Use ruler and compasses only for this question. Draw a circle of radius 4 cm and mark two chords AB and AC of the circle of length 6 cm and 5 cm respectively.

(i) Construct the locus of points, inside the circle, that are equidistant from A and C. Prove your construction.

(ii) Construct the locus of points, inside the circle, that are equidistant from AB and AC.

Steps of construction :

1. Construct a circle with centre as O and radius 4 cm.

2. Take a point A on the circle. From A make arcs of radius 6 cm and 5 cm and where they intersect the circle mark those points as B and C respectively.
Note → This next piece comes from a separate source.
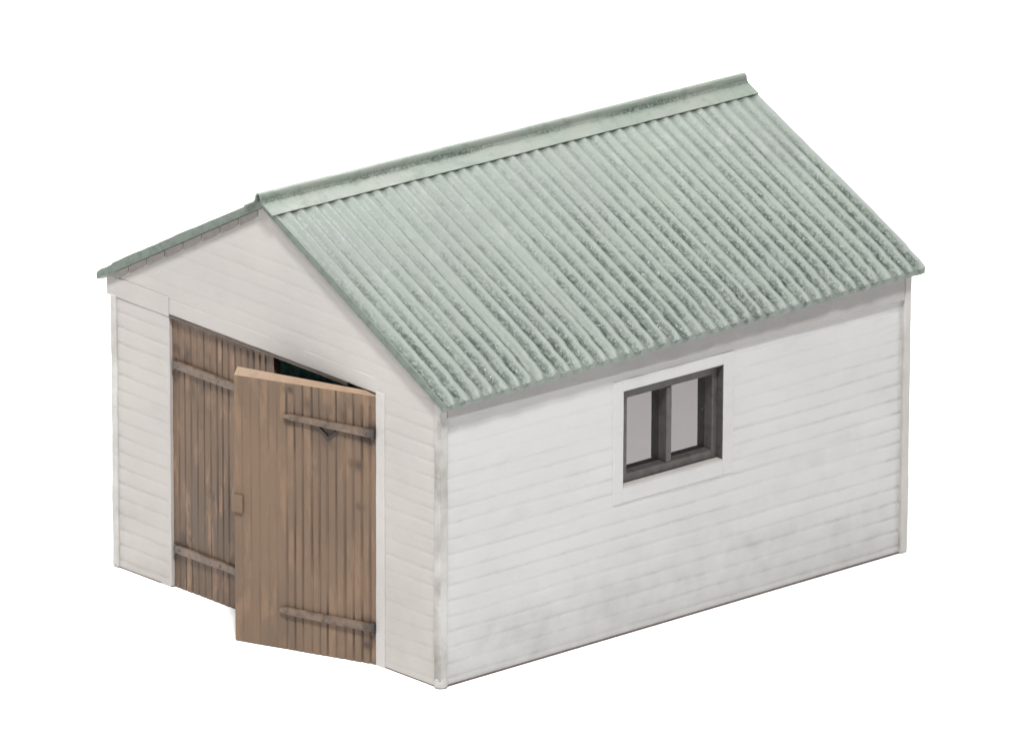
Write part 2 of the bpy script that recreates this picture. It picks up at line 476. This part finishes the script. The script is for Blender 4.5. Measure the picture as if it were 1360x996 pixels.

(i) We know that locus of points that are equidistant from two points is the perpendicular bisector of line segment joining those points.

So from the figure,

IH is the locus of points inside the circle, that are equidistant from A and C.

Hence, the locus is the diameter of the circle which is perpendicular to the chord AC.

Proof:

Consider △GPA and △GPC.

∠PGC = ∠PGA = 90°

PG = PG (Common side)

CG = AG (as GH bisects AC)

Hence, by SAS congruence, △GPA ≅ △GPC.

Therefore, AP = PC. [By C.P.C.T.C.]

Hence, every point on the perpendicular bisector of AC is equidistant from A and C.

(ii) We know that locus of points that are equidistant from two lines is the angular bisector of the lines.

So, from the figure,

AZ is the angular bisector of angle between AB and AC.

Hence, locus is the chord of the circle bisecting ∠BAC.